Last week around, around 60 Darfuri asylum-seekers in the UK received letters calling them for appointments with the Home Office, where they were informed that they faced removal. A further two dozen African refugees, claiming to be Darfuris, are currently in detention awaiting deportation.
A total of around 1,000 Darfuris have sought refuge in the UK from the violence in western Sudan.
It was unclear whether today's ruling, which gave the farmers — identified only as AH, IG and NM — leave to appeal against the deportation orders of the Asylum and Immigration Tribunal, would immediately halt other planned removals. Although the deportation of one Darfuri, Mohammed Abdulhadi, was halted late on Monday night because of what the Home Office described as "fresh evidence" from Sudan.
In today's ruling, Lord Justice Buxton, sitting with Lords Justices Moore-Bick and Moses, said that reports of living conditions in the camps for Darfuri refugees in and around Khartoum made for "frightening reading". He said that there was no guarantee that the farmers, driven from their lands by marauding gangs of militia, would be able to support themselves economically.
More than 200,000 Darfuris, predominantly black African farmers, are believed to have died since becoming the targets of Arab janjaweed militias in late 2003. More than 2 million others have abandoned their homes as the armed groups, which are widely held to be sponsored by the Sudanese Government, have ethnically cleansed a region the size of France.
The Court of Appeal supported the farmers today not because of their claims that they would be persecuted on their return to Khartoum, although the judges did not rule out that possibility. Instead, the Lord Justices said that the Home Office could not have claimed to have met its international obligations for their welfare by sending them to the camps, many of which are currently being destroyed.
The court criticised the Home Office not supplying enough evidence about living conditions in Sudan and for basing its evidence on a limited selection of reports from the country.
“It is not only unedifying but also irrelevant to attempt to nuance accounts of life in the camps or to argue (on what was, at best, fragmentary evidence) that conditions are the same or similar elsewhere in Sudan,” said Lord Justice Buxton, who quashed the Home Secretary's decision to refuse asylum to the three men.
The Home Office said it would explore routes to challenge the decision, although the Court of Appeal blocked the Government from taking the case to the Law Lords.

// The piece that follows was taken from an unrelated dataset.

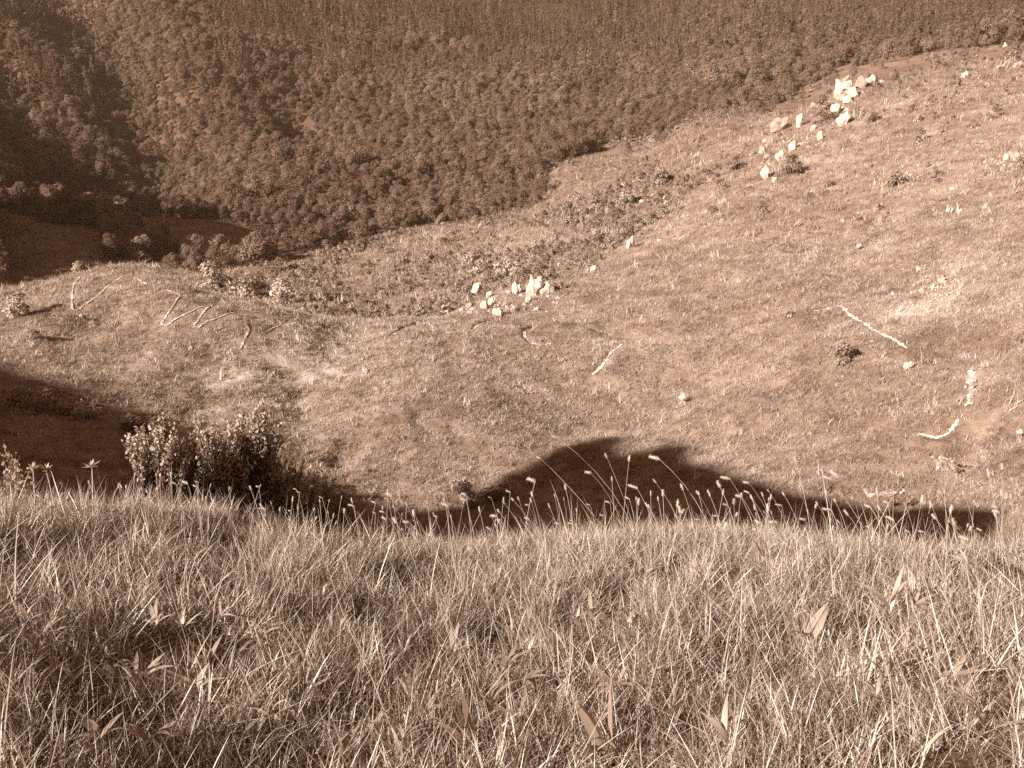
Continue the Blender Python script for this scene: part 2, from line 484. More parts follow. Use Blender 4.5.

“We believe that non-Arab Darfuris can safely live in Khartoum and we are disappointed that the Court of Appeal has overruled the Asylum and Immigration Tribunal’s decision that allowed this," said a spokeswoman
“The Border and Immigration Agency provides British protection to people at real risk of persecution. All applications for asylum, including those from Sudanese nationals, are examined with great care on a case-by-case basis, taking into account the latest country information and case law.”